Part of this funding will flow through national Social Climate Plans, now being submitted by EU countries. These plans are designed to support vulnerable households through investments in housing and mobility.

Work is also underway to strengthen cooperation across sectors. Edit Lakatos from the Commission’s Housing Task Force in DG ENER said a stakeholder working group will be created under the pan-European investment platform to enable structured exchanges between public authorities, financial actors and housing providers. Part of the ambition is also that the recast of the Energy Performance of Buildings Directive and the new EU agenda for cities aim to better connect housing policy with urban and energy planning. Cities may also gain access to new funding streams under the proposed next Multiannual Financial Framework.

Meanwhile, the Commission is preparing a housing simplification package for 2027 to identify barriers slowing down housing projects. For Mariangiola Fabbri from DG ENER, bringing vacant buildings back into use and upgrading existing stock allows cities to rely on infrastructure that is already in place.

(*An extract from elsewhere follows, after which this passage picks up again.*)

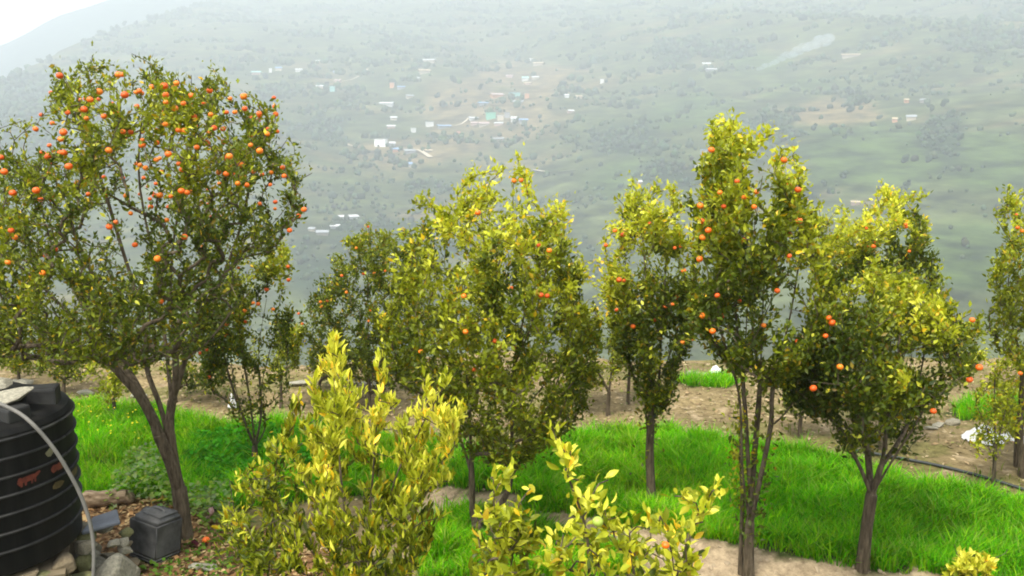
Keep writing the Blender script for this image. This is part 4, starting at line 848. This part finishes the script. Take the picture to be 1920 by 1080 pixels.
# clods on the sandy bund
def rock_bm(seed, flat=1.0, n=16):
    g_ = np.random.default_rng(seed); bm = bmesh.new()
    for v in unit(g_.normal(0, 1, (n, 3))): bm.verts.new(v * g_.uniform(.8, 1.1) * np.array([1, 1, flat]))
    r_ = bmesh.ops.convex_hull(bm, input=bm.verts[:]); bmesh.ops.delete(bm, geom=[e for e in r_['geom_interior'] if isinstance(e, bmesh.types.BMVert)], context='VERTS')
    bmesh.ops.bevel(bm, geom=bm.edges[:], offset=.07, segments=1, affect='EDGES'); return bm
M_CLOD = plain('dry clod', (.34, .27, .18), .95, .1, .25, 10, .5)
rv = []
for s in range(4):
    bm = rock_bm(300 + s, .7, 10); bmesh.ops.triangulate(bm, faces=bm.faces[:]); bm.verts.index_update()
    rv.append((np.array([v.co[:] for v in bm.verts]), np.array([[v.index for v in f.verts] for f in bm.faces]))); bm.free()
q = scatter(SAND, 900, g); VV, FF, off = [], [], 0
for i, (x, y) in enumerate(q):
    v, f = rv[i % 4]; s = g.lognormal(math.log(.014), .5); a = g.uniform(0, 6.28); c, s_ = math.cos(a), math.sin(a)
    VV.append(v @ np.array([[c, s_, 0], [-s_, c, 0], [0, 0, 1]]) * s + np.array([x, y, float(near_z(np.array([x]), np.array([y]))[0])])); FF.append(f + off); off += len(v)
o = link('dirt_clods', mesh_np('dirt_clods', np.vstack(VV), np.vstack(FF), M_CLOD)); tag(o, 'crumbled clods on the sandy earth bank', None, None, 'stuff')

# ------------------------------------------------------------------ the black water tank on its stone plinth
M_TANK = plain('black tank plastic', (.0045, .0046, .0047), .5, .12, .5, 4, .05, (.016, .0155, .014), (2.5, 2.5, .35))
M_DUST_HIGHLIGHT = plain('highlit dusty black plastic', (.017, .017, .017), .6, .25, .6, 9, .05, (.04, .04, .037))  # dust tone, lightened so the rib highlights are painted into it
TX, TY, TZ, TR = -3.24, 5.05, .42, .57
tank = bpy.data.objects.new('water_tank', None); C.objects.link(tank); tank.location = (TX, TY, TZ)
tag(tank, 'black ribbed plastic water tank with stones on its lid at the left edge', 'water tank')
prof = [(0, 0), (TR - .03, 0), (TR - .005, .02)]; H = .82
for k in range(7):
    z = .06 + k * .108
    prof += [(TR - .004, z + .012), (TR - .004, z + .082), (TR + .003, z + .086), (TR + .003, z + .098), (TR - .004, z + .102)]
prof += [(TR - .004, H), (TR - .02, H + .03), (TR - .06, H + .05), (TR - .1, H + .055), (.30, H + .085), (.28, H + .09), (.27, H + .10), (0, H + .10)]
def lathe(name, prof, mat, k=72):
    prof = np.array(prof); a = np.arange(k) * 2 * np.pi / k
    V = np.stack([prof[:, 0, None] * np.cos(a), prof[:, 0, None] * np.sin(a), np.repeat(prof[:, 1, None], k, 1)], -1).reshape(-1, 3); F = []
    for i in range(len(prof) - 1):
        j = np.arange(k); F.append(np.stack([i * k + j, i * k + (j + 1) % k, (i + 1) * k + (j + 1) % k, (i + 1) * k + j], -1))
    bm = bmesh.new(); vs = [bm.verts.new(v) for v in V]
    for f in np.vstack(F): bm.faces.new([vs[i] for i in f])
    bmesh.ops.remove_doubles(bm, verts=bm.verts[:], dist=1e-5); bmesh.ops.recalc_face_normals(bm, faces=bm.faces[:]); return bm_mesh(name, bm, mat, True)
o = link('tank_body', lathe('tank_body', prof, M_TANK), tank)
o.data.set_sharp_from_angle(angle=R(28))
for k in range(7):
    z = .06 + k * .108 + .092; a = np.arange(91) * 2 * np.pi / 90
    link('rib', tube_mesh('rib', np.stack([(TR + .005) * np.cos(a), (TR + .005) * np.sin(a), np.full(91, z)], -1), .0075, M_DUST_HIGHLIGHT, 8), tank)  # each ridge carries its highlight as a lighter dusty colour
link('lid', lathe('lid', [(0, H + .102), (.33, H + .102), (.335, H + .108), (.335, H + .120), (.31, H + .128), (0, H + .132)], M_TANK), tank)
for px, py, dep, sz in [(66, 768, TY - .30, (.17, .14, .085)), (98, 742, TY + .12, (.16, .14, .11))]:
    qx = P(px, py, dep); a = math.atan2(dep - TY, qx[0] - TX)
    bm = box_bm(sz[0], sz[1], sz[2], .015, 2); link('lifting_lug', bm_mesh('lifting_lug', bm, M_DUST_HIGHLIGHT), tank, (.43 * math.cos(a), .43 * math.sin(a), H + .04), (0, 0, a))
# prints on the wall of the tank (curved sheets just proud of it)
def print_sheet(name, shape, z_mid, ang, hgt, mat):          # shape: outline in units of hgt
    bm = bmesh.new(); ctr = bm.verts.new((0, 0, 0)); vs = []
    def put(u, v, r_=TR + .0015): t = ang + u * hgt / TR; return Vector((r_ * math.cos(t), r_ * math.sin(t), z_mid + v * hgt))
    cu = sum(s[0] for s in shape) / len(shape); cv = sum(s[1] for s in shape) / len(shape); ctr.co = put(cu, cv)
    vs = [bm.verts.new(put(*s)) for s in shape]
    for i in range(len(vs)): bm.faces.new((ctr, vs[i], vs[(i + 1) % len(vs)]))
    return link(name, bm_mesh(name, bm, mat), tank)
M_RED = plain('faded red print', (.12, .026, .015), .6, .3, .6, 25); M_OCH = plain('faded ochre print', (.085, .06, .022), .6, .3, .7, 22); M_PALE = plain('faded pale print', (.15, .14, .08), .6, .3, .5, 25)
def ang_of(px): X = (px - 960) / FPX; return None
def tang(px, py):                                              # angle on the tank wall seen at a pixel
    d = ray(px, py); f = d[:2] / d[1]; best = None
    for Yd in np.arange(TY - TR, TY + .3, .005):
        x = f[0] * Yd
        if math.hypot(x - TX, Yd - TY) <= TR: return math.atan2(Yd - TY, x - TX), CAM_Z + d[2] / d[1] * Yd - TZ
    return -.6, .5
band = lambda z: .06 + round((z - .06 - .044) / .108) * .108 + .044
a, z = tang(54, 890)
def print_pieces(name, shapes, z_mid, ang, hgt, mat):
    first = None
    for sh in shapes:
        o_ = print_sheet(name, sh, z_mid, ang, hgt, mat)
        if first is None: first = o_
        else:
            b_ = bmesh.new(); b_.from_mesh(first.data); b_.from_mesh(o_.data); b_.to_mesh(first.data); b_.free(); bpy.data.objects.remove(o_)
print_pieces('animal_print', [[(-.8, -.1), (-.3, -.16), (.3, -.12), (.62, .0), (.6, .3), (.2, .34), (-.5, .3), (-.85, .16)], [(-.84, .1), (-.8, -.15), (-.78, -.45), (-.62, -.45), (-.55, -.1)], [(-.45, -.1), (-.42, -.42), (-.28, -.42), (-.22, -.1)],
  [(.12, -.08), (.1, -.42), (.26, -.42), (.3, -.05)], [(.36, -.06), (.4, -.38), (.54, -.38), (.58, .05)], [(.55, .0), (.8, .12), (1.0, .3), (.95, .44), (.7, .42), (.5, .3)], [(-.8, .15), (-1.02, .0), (-1.0, -.2), (-.92, -.02), (-.78, .05)]], band(z), a, .07, M_RED)
for px, py, m, sh in [(92, 850, M_PALE, .6), (112, 862, M_RED, .9), (103, 878, M_RED, .6), (118, 880, M_OCH, .6), (140, 880, M_OCH, .9), (108, 905, M_OCH, .9), (138, 900, M_OCH, .8), (145, 845, M_RED, .3)]:
    a, z = tang(px, py); g2 = np.random.default_rng(int(px)); t = np.arange(9) * 2 * np.pi / 9
    print_sheet('label_print', [(sh * 1.0 * math.cos(s) * g2.uniform(.7, 1.1), .46 * math.sin(s) * g2.uniform(.7, 1.0)) for s in t], band(z), a, .062, m)
M_STONE = [plain('slate stone', (.19, .17, .12), .9, .2, .4, 9, .6, (.32, .29, .21)), plain('brown stone', (.15, .12, .075), .9, .2, .4, 8, .5), plain('pale stone', (.25, .235, .18), .9, .2, .5, 7, .5), plain('mossy stone', (.13, .13, .06), .95, .1, .4, 8, .5)]
def rock(name, loc, size, rot, mat, seed, parent=None, flat=1.0):
    bm = rock_bm(seed, flat); return link(name, bm_mesh(name, bm, mat), parent, loc, rot, size)
tag(rock('flat_stone', P(22, 742, TY - .12) , (.15, .11, .05), (.06, -.12, .3), M_STONE[2], 401, None, .8), 'flat grey stone lying in front on the lid of the black tank', 'stone', 'stones weighing down the tank lid')
tag(rock('flat_stone', P(-22, 722, TY + .02), (.14, .13, .05), (0, .05, -.2), M_STONE[2], 402, None, .8), 'pale square edged stone behind on the tank lid cut by the left edge', 'stone', 'stones weighing down the tank lid')
# dry stone plinth
pl = bpy.data.objects.new('stone_plinth', None); C.objects.link(pl); pl.location = (TX, TY, 0); tag(pl, 'rough stacked stone plinth carrying the black water tank', 'plinth')
g3 = np.random.default_rng(12)
for ring_, zz in ((.62, -.02), (.62, .09), (.61, .20), (.58, .31)):
    a = -2.9
    while a < 1.2:
        w2 = g3.uniform(.11, .2); rr = ring_ + g3.uniform(-.04, .05)
        rock('stone', (rr * math.cos(a), rr * math.sin(a), zz + .04 + g3.uniform(-.012, .012)), (w2 * .62, w2 * .75, .066 * g3.uniform(.8, 1.1)), (g3.uniform(-.1, .1), g3.uniform(-.1, .1), a + g3.uniform(-.3, .3)), M_STONE[int(g3.integers(0, 4))], int(g3.integers(1, 9999)), pl, .9)
        a += w2 * 1.05 / ring_ * 1.15
bm = box_bm(.98, .98, .4); o = link('rubble_core', bm_mesh('rubble_core', bm, M_STONE[1]), pl, (0, 0, -.03), (0, 0, .4))
for k, (a, w2) in enumerate([(-2.35, .5), (-1.75, .55), (-1.15, .45), (-.65, .35)]):
    rock('slab', (.5 * math.cos(a), .5 * math.sin(a), TZ - .032), (w2 * .5, .18, .03), (0, 0, a + 1.57), M_STONE[1 if k % 2 else 0], 500 + k, pl, .8)
# hose arching from the lid down to the ground
hp = [P(-60, 735, TY - .35), P(0, 757, TY - .52), P(50, 785, TY - .62), P(100, 840, TY - .62), P(140, 905, TY - .6), P(163, 960, TY - .6), P(174, 1010, TY - .62), P(176, 1060, TY - .66), P(172, 1110, TY - .7)]
M_HOSE = plain('grey hose', (.12, .115, .10), .55, .3, .3, 20)
tag(link('hose', tube_mesh('hose', spline(hp, 60), .0105, M_HOSE, 10)), 'grey plastic hose arching over the front of the black tank', 'hose')
# loose stones and scraps by the tank
def gz_(p): return np.array([p[0], p[1], float(near_z(np.array([p[0]]), np.array([p[1]]))[0])])
def on(px, py, dz=0): q = gz_(G(px, py)); q[2] += dz; return q
tag(rock('boulder', on(224, 1102, .10), (.165, .14, .16), (.1, .05, .5), M_STONE[2], 411), 'big grey boulder at the bottom edge in front of the plastic can', 'stone')
tag(rock('loose_stone', on(105, 1105, .07), (.09, .08, .07), (.1, .1, .2), M_STONE[2], 413), 'pale stone at the bottom edge in front of the tank plinth', 'stone')
tag(rock('flat_stone', on(380, 1068, .015), (.12, .085, .022), (.05, .1, .4), M_STONE[2], 415, None, .8), 'thin white flat stone lying on the brown litter right of the boulder', 'stone')
M_SLATE = plain('blue slate', (.14, .155, .18), .55, .4, .25, 10, .2)
bm = box_bm(.22, .17, .03, .008, 1)
for v in bm.verts: v.co.x *= 1 - .35 * (v.co.y > 0); v.co.y += .05 * (v.co.x > 0)
q = P(193, 985, 5.35); tag(link('slate_slab', bm_mesh('slate_slab', bm, M_SLATE), None, q, (.12, -.08, .25)), 'blue grey slate slab lying beside the tank on small stones', 'stone')
g4 = np.random.default_rng(31); pz = float(near_z(np.array([q[0]]), np.array([q[1]]))[0])
heap = bpy.data.objects.new('stone_heap', None); C.objects.link(heap); heap.location = (q[0], q[1], pz); tag(heap, 'small heap of stones carrying the blue grey slate slab', 'stone heap')
hh = q[2] - pz
for k in range(22):
    zz = g4.uniform(0, 1) ** 1.0; rr = .17 * (1 - .35 * zz)
    a = g4.uniform(0, 6.28); rock('stone', (rr * math.cos(a), rr * math.sin(a), zz * max(hh - .05, .03)), (g4.uniform(.04, .075), g4.uniform(.04, .07), g4.uniform(.03, .045)), (g4.uniform(-.3, .3), g4.uniform(-.3, .3), a), M_STONE[int(g4.integers(0, 4))], int(g4.integers(1, 9999)), heap)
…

Finally, the first European Affordable Housing Plan has also recognised that transport costs and access to mobility directly shape housing affordability.

The broader point was that housing policy does not operate in isolation.

For Sorcha Edwards, Secretary General of Housing Europe, the challenge requires systems thinking. Housing, mobility and finance should reinforce social goals rather than undermine them. Investments in healthier transport systems often generate wider returns. She quoted Rob Hopkins, co-founder of the Transition Network, who stresses that €1m invested in cycling infrastructure can generate €38m, far larger savings for health systems. Limited-profit housing models in Austria have shown similar public benefits.

Tenant representatives made another point, represented by Emiliano Rocchetti by the International Union of Tenants (IUT), said that decarbonising transport should not mean pushing housing further away from jobs and services. Homes need to be well-connected to daily life, otherwise, the cost of transport simply replaces the cost of housing.